Wanted: Bond Manager (New Skills Required)

Higher conviction and more defaults, the “new normal” for fixed-income investors.

(October 3, 2012) — Liquidity and duration have become increasingly tough for fixed-income funds to manage over the past 12 months, as investors hunting yield have turned to bond markets that are running dry of good supply.

The influx of investor cash to fixed-income funds, which began at the onset of the financial crisis and has steadily continued, has been a double-edged sword for some managers, research from S&P Capital IQ has found.

While assets under management have grown across the sector, portfolio managers have had to take more steps to ensure that what they are putting in their funds is going to perform in an ever-more tricky market.

A report from S&P Capital IQ said: “Managers need higher conviction when buying credits, as the likelihood of holding to maturity has increased.”

Already poor liquidity has not improved over the last 12 months, the research firm said, yet managers have had to find more assets as inflows continue. The Investment Management Association’s figures show at the end of June fixed-income assets, across institutional and retail funds, were up 11.5% on a year before.   

The research firm said: “In this environment of poor liquidity some managers have been holding a higher level of cash and gilts. Yields have decreased along the curve, which has helped prop up performance for many funds that were using gilts to manage duration.

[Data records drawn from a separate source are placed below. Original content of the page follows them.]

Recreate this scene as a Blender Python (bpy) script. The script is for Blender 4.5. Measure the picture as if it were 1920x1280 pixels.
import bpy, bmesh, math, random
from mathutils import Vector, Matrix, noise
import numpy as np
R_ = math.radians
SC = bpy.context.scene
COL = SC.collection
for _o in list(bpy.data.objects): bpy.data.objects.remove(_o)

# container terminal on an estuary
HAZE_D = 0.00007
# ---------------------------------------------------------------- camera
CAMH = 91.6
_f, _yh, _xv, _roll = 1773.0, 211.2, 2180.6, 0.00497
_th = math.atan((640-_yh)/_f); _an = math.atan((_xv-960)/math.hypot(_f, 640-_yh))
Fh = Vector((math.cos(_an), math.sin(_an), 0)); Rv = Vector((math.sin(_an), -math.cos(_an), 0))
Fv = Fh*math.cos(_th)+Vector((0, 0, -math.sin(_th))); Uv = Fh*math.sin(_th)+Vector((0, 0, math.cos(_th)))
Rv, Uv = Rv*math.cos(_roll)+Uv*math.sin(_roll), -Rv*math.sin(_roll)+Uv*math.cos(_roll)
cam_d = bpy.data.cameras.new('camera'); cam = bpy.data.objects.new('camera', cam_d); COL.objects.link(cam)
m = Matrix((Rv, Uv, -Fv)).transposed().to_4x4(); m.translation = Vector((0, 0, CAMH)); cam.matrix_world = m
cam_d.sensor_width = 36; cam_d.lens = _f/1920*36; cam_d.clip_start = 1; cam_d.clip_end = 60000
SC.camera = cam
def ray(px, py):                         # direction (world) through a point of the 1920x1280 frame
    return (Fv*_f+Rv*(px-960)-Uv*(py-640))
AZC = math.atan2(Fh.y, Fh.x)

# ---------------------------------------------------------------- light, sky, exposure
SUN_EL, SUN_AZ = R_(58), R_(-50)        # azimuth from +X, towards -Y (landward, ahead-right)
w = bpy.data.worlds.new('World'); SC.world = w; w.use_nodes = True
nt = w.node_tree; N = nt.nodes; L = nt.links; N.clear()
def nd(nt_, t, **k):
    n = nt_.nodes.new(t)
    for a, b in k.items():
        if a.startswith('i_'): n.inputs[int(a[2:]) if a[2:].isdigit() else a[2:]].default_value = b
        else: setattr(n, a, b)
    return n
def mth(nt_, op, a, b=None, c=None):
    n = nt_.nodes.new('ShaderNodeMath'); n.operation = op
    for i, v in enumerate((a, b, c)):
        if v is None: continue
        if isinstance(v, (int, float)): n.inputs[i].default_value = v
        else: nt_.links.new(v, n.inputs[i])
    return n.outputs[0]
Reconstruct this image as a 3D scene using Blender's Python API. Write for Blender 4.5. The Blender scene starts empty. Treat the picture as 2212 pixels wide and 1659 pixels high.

Many managers bought index-linked gilts as there was more value in them.”

Managers have hunted several sectors to find high-returning assets with many looking at high yield – a sector which has been a rollercoaster ride over the past 12 months, experiencing several peaks and troughs.

“Most managers see good opportunities in the high yield sector,” S&P Capital IQ said. “But all the managers we spoke to agreed that defaults are likely to rise.”

Flows into fixed-income funds had been growing steadily since 2008, according to data from market monitor EPFR. This year has seen the highest cumulative flows into the sector since the onset of the financial crisis.